>> Begin Data provided

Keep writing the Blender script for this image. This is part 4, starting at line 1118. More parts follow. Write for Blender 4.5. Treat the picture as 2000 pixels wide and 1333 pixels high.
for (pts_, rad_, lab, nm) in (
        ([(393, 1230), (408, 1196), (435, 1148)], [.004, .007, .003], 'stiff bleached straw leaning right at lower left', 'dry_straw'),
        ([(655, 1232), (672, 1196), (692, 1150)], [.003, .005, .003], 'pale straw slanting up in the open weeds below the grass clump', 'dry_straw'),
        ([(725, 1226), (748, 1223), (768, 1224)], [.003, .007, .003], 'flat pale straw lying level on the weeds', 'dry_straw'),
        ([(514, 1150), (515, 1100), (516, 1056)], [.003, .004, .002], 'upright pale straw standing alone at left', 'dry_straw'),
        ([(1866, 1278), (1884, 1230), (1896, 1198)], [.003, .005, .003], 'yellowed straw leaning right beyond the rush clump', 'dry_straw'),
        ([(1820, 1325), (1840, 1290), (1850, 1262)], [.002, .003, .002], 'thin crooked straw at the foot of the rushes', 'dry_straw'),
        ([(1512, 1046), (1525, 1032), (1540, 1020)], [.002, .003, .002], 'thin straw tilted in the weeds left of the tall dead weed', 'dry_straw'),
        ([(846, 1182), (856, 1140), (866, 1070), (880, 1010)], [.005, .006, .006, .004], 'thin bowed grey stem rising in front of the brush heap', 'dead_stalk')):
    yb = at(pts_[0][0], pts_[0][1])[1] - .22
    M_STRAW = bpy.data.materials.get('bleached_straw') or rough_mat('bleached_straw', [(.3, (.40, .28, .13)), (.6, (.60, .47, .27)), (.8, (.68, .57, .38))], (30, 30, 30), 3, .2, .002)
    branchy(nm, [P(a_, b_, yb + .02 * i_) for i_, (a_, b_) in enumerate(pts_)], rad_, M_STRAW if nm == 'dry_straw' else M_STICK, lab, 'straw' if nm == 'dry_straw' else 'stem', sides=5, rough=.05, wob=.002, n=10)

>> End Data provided

Given instruction:
Transcribe the data. Leave every line exactly as it is.

Full response:
Keep writing the Blender script for this image. This is part 4, starting at line 1118. More parts follow. Write for Blender 4.5. Treat the picture as 2000 pixels wide and 1333 pixels high.
for (pts_, rad_, lab, nm) in (
        ([(393, 1230), (408, 1196), (435, 1148)], [.004, .007, .003], 'stiff bleached straw leaning right at lower left', 'dry_straw'),
        ([(655, 1232), (672, 1196), (692, 1150)], [.003, .005, .003], 'pale straw slanting up in the open weeds below the grass clump', 'dry_straw'),
        ([(725, 1226), (748, 1223), (768, 1224)], [.003, .007, .003], 'flat pale straw lying level on the weeds', 'dry_straw'),
        ([(514, 1150), (515, 1100), (516, 1056)], [.003, .004, .002], 'upright pale straw standing alone at left', 'dry_straw'),
        ([(1866, 1278), (1884, 1230), (1896, 1198)], [.003, .005, .003], 'yellowed straw leaning right beyond the rush clump', 'dry_straw'),
        ([(1820, 1325), (1840, 1290), (1850, 1262)], [.002, .003, .002], 'thin crooked straw at the foot of the rushes', 'dry_straw'),
        ([(1512, 1046), (1525, 1032), (1540, 1020)], [.002, .003, .002], 'thin straw tilted in the weeds left of the tall dead weed', 'dry_straw'),
        ([(846, 1182), (856, 1140), (866, 1070), (880, 1010)], [.005, .006, .006, .004], 'thin bowed grey stem rising in front of the brush heap', 'dead_stalk')):
    yb = at(pts_[0][0], pts_[0][1])[1] - .22
    M_STRAW = bpy.data.materials.get('bleached_straw') or rough_mat('bleached_straw', [(.3, (.40, .28, .13)), (.6, (.60, .47, .27)), (.8, (.68, .57, .38))], (30, 30, 30), 3, .2, .002)
    branchy(nm, [P(a_, b_, yb + .02 * i_) for i_, (a_, b_) in enumerate(pts_)], rad_, M_STRAW if nm == 'dry_straw' else M_STICK, lab, 'straw' if nm == 'dry_straw' else 'stem', sides=5, rough=.05, wob=.002, n=10)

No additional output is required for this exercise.